(Data)
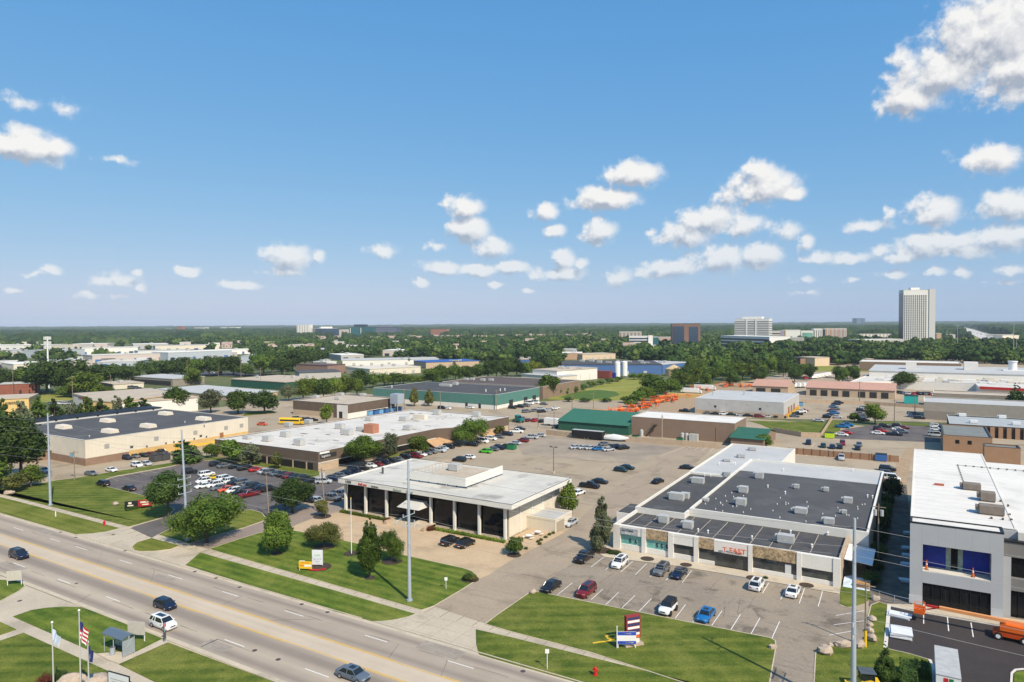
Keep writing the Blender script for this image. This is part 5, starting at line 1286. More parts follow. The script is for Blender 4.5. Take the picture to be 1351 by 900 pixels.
# second ring: sheds among the trees behind the teal warehouse
SH = [  # u0,v0,u1,v1,vtop,depth,wall,roof,label
    (488, 496, 555, 492, 487.5, 45, wall_cream, mat('cream_roof', (.62, .55, .45), var=.06), 'wide cream shed with a cream roof behind the hedge of bright trees'),
    (452, 483, 579, 480.5, 476, 40, white_far, roof_lgrey, 'long pale grey shed with a grey roof in the middle distance'),
    (562, 486.5, 632, 484, 478.5, 40, wall_tan, blue_enam := mat('royal_blue_roof', (.03, .10, .33), var=.15), 'tan shed with a royal blue roof left of the dark trees'),
    (230, 494, 318, 497.5, 493.5, 30, wall_greybrown, roof_dark, 'low dark roofed shed behind the light green tree'),
    (305, 510, 376, 515, 500.5, 42, wall_green, roof_tan, 'green walled shed with a gravel roof left of the bright trees'),
    (395, 500, 450, 498, 492.5, 34, wall_grey, roof_dark2, 'long charcoal roofed building behind the bright green trees'),
    (206, 519, 302, 529, 514, 34, wall_tan, roof_lgrey, 'tan shop block with a light grey roof behind the cream warehouse'),
    (172, 506, 228, 510, 497, 26, wall_greybrown, roof_lgrey, 'grey building with a dark canopy behind the tan shop block'),
    (132, 511, 150, 514, 505, 20, wall_cream, roof_tan, 'small cream shed at the left of the grey canopy building'),
    (740, 474.5, 768, 474.5, 466, 30, mat('orange_brick2', (.4, .3, .2)), white_far, 'tan brick hall with a white roof behind the blue factory, left one'),
    (768.5, 475, 812, 473.5, 468, 30, mat('peach_wall', (.60, .46, .32), var=.05), roof_tan, 'peach walled long hall right of the tan brick hall'),
    (741, 494, 873, 494, 481.5, 60, wall_blue, roof_dark, 'long blue painted factory with a black roof full of vents'),
    (874, 493, 910, 489, 481.5, 40, wall_blue, roof_lgrey, 'smaller blue factory wing with a light roof at the woods edge'),
    (684, 480, 700, 480, 474.5, 24, wall_blue, roof_tan, 'small blue walled shed left of the yellow tree'),
    (735, 505, 788, 500, 490, 26, wall_white, roof_tan, 'cream workshop with doors in front of the blue factory'),
    (688, 503, 735, 507, 494, 22, wall_cream, roof_lgrey, 'pale workshop left of the cream workshop with a grey roof'),
    (670, 517, 704, 518, 506, 20, wall_brownplain, roof_brown, 'reddish brown roofed hut right behind the teal warehouse'),
    (900, 481, 916, 481, 475, 20, wall_cream, white_far, 'cream annex at the edge of the right hand woods'),
    (1056, 483, 1095, 482, 473, 25, wall_brownbrick, roof_dark, 'brown building with a dark roof beyond the lawn'),
    (1075, 483.5, 1094, 482.5, 472.5, 20, mat('peach_wall', (.6, .46, .32)), roof_tan, 'peach gabled office beyond the lawn'),
    (1335, 465, 1420, 468, 458, 40, wall_grey, white_far, 'white roofed building at the far right edge below the meadow'),
    (1144, 484, 1152, 484, 474, 10, wall_brownplain, roof_tan, 'small brown brick hut half hidden by trees'),
    (391, 492, 432, 494, 481, 22, mat('brown_house_wall', (.27, .17, .13), var=.1), mat('brown_shingles', (.12, .08, .07), var=.15, scale=.3), 'brown shingled low house under the dark trees'),
    (431, 487.5, 444, 486.5, 478, 20, white_far, white_far, 'small white shed right of the brown shingled house'),
    (318, 479, 340, 479, 470, 20, mat('pale_blue_wall', (.42, .46, .50), var=.05), roof_lgrey, 'pale blue grey shed in front of the dark left trees'),
    (0, 522, 46, 520, 507.5, 24, wall_red, roof_lgrey, 'red brick building on the grass at the left edge'),
    (-20, 552, 38.5, 549, 528, 22, mat('yellow_store_wall', (.66, .45, .18), var=.05), roof_tan, 'yellow fronted store with a dark doorway at the left edge'),
    (97, 536, 150, 552, 520, 40, wall_white, roof_tan, 'white walled store with a red stripe behind the pines'),
    (150, 552, 236, 540, 531, 22, mat('yellow_store_wall', (.66, .45, .18)), roof_tan, 'yellow fronted garage store beside the white walled store'),
]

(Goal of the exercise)
Quote the material in full and exactly; do not carry over its pictures.

(Completed task)
Keep writing the Blender script for this image. This is part 5, starting at line 1286. More parts follow. The script is for Blender 4.5. Take the picture to be 1351 by 900 pixels.
# second ring: sheds among the trees behind the teal warehouse
SH = [  # u0,v0,u1,v1,vtop,depth,wall,roof,label
    (488, 496, 555, 492, 487.5, 45, wall_cream, mat('cream_roof', (.62, .55, .45), var=.06), 'wide cream shed with a cream roof behind the hedge of bright trees'),
    (452, 483, 579, 480.5, 476, 40, white_far, roof_lgrey, 'long pale grey shed with a grey roof in the middle distance'),
    (562, 486.5, 632, 484, 478.5, 40, wall_tan, blue_enam := mat('royal_blue_roof', (.03, .10, .33), var=.15), 'tan shed with a royal blue roof left of the dark trees'),
    (230, 494, 318, 497.5, 493.5, 30, wall_greybrown, roof_dark, 'low dark roofed shed behind the light green tree'),
    (305, 510, 376, 515, 500.5, 42, wall_green, roof_tan, 'green walled shed with a gravel roof left of the bright trees'),
    (395, 500, 450, 498, 492.5, 34, wall_grey, roof_dark2, 'long charcoal roofed building behind the bright green trees'),
    (206, 519, 302, 529, 514, 34, wall_tan, roof_lgrey, 'tan shop block with a light grey roof behind the cream warehouse'),
    (172, 506, 228, 510, 497, 26, wall_greybrown, roof_lgrey, 'grey building with a dark canopy behind the tan shop block'),
    (132, 511, 150, 514, 505, 20, wall_cream, roof_tan, 'small cream shed at the left of the grey canopy building'),
    (740, 474.5, 768, 474.5, 466, 30, mat('orange_brick2', (.4, .3, .2)), white_far, 'tan brick hall with a white roof behind the blue factory, left one'),
    (768.5, 475, 812, 473.5, 468, 30, mat('peach_wall', (.60, .46, .32), var=.05), roof_tan, 'peach walled long hall right of the tan brick hall'),
    (741, 494, 873, 494, 481.5, 60, wall_blue, roof_dark, 'long blue painted factory with a black roof full of vents'),
    (874, 493, 910, 489, 481.5, 40, wall_blue, roof_lgrey, 'smaller blue factory wing with a light roof at the woods edge'),
    (684, 480, 700, 480, 474.5, 24, wall_blue, roof_tan, 'small blue walled shed left of the yellow tree'),
    (735, 505, 788, 500, 490, 26, wall_white, roof_tan, 'cream workshop with doors in front of the blue factory'),
    (688, 503, 735, 507, 494, 22, wall_cream, roof_lgrey, 'pale workshop left of the cream workshop with a grey roof'),
    (670, 517, 704, 518, 506, 20, wall_brownplain, roof_brown, 'reddish brown roofed hut right behind the teal warehouse'),
    (900, 481, 916, 481, 475, 20, wall_cream, white_far, 'cream annex at the edge of the right hand woods'),
    (1056, 483, 1095, 482, 473, 25, wall_brownbrick, roof_dark, 'brown building with a dark roof beyond the lawn'),
    (1075, 483.5, 1094, 482.5, 472.5, 20, mat('peach_wall', (.6, .46, .32)), roof_tan, 'peach gabled office beyond the lawn'),
    (1335, 465, 1420, 468, 458, 40, wall_grey, white_far, 'white roofed building at the far right edge below the meadow'),
    (1144, 484, 1152, 484, 474, 10, wall_brownplain, roof_tan, 'small brown brick hut half hidden by trees'),
    (391, 492, 432, 494, 481, 22, mat('brown_house_wall', (.27, .17, .13), var=.1), mat('brown_shingles', (.12, .08, .07), var=.15, scale=.3), 'brown shingled low house under the dark trees'),
    (431, 487.5, 444, 486.5, 478, 20, white_far, white_far, 'small white shed right of the brown shingled house'),
    (318, 479, 340, 479, 470, 20, mat('pale_blue_wall', (.42, .46, .50), var=.05), roof_lgrey, 'pale blue grey shed in front of the dark left trees'),
    (0, 522, 46, 520, 507.5, 24, wall_red, roof_lgrey, 'red brick building on the grass at the left edge'),
    (-20, 552, 38.5, 549, 528, 22, mat('yellow_store_wall', (.66, .45, .18), var=.05), roof_tan, 'yellow fronted store with a dark doorway at the left edge'),
    (97, 536, 150, 552, 520, 40, wall_white, roof_tan, 'white walled store with a red stripe behind the pines'),
    (150, 552, 236, 540, 531, 22, mat('yellow_store_wall', (.66, .45, .18)), roof_tan, 'yellow fronted garage store beside the white walled store'),
]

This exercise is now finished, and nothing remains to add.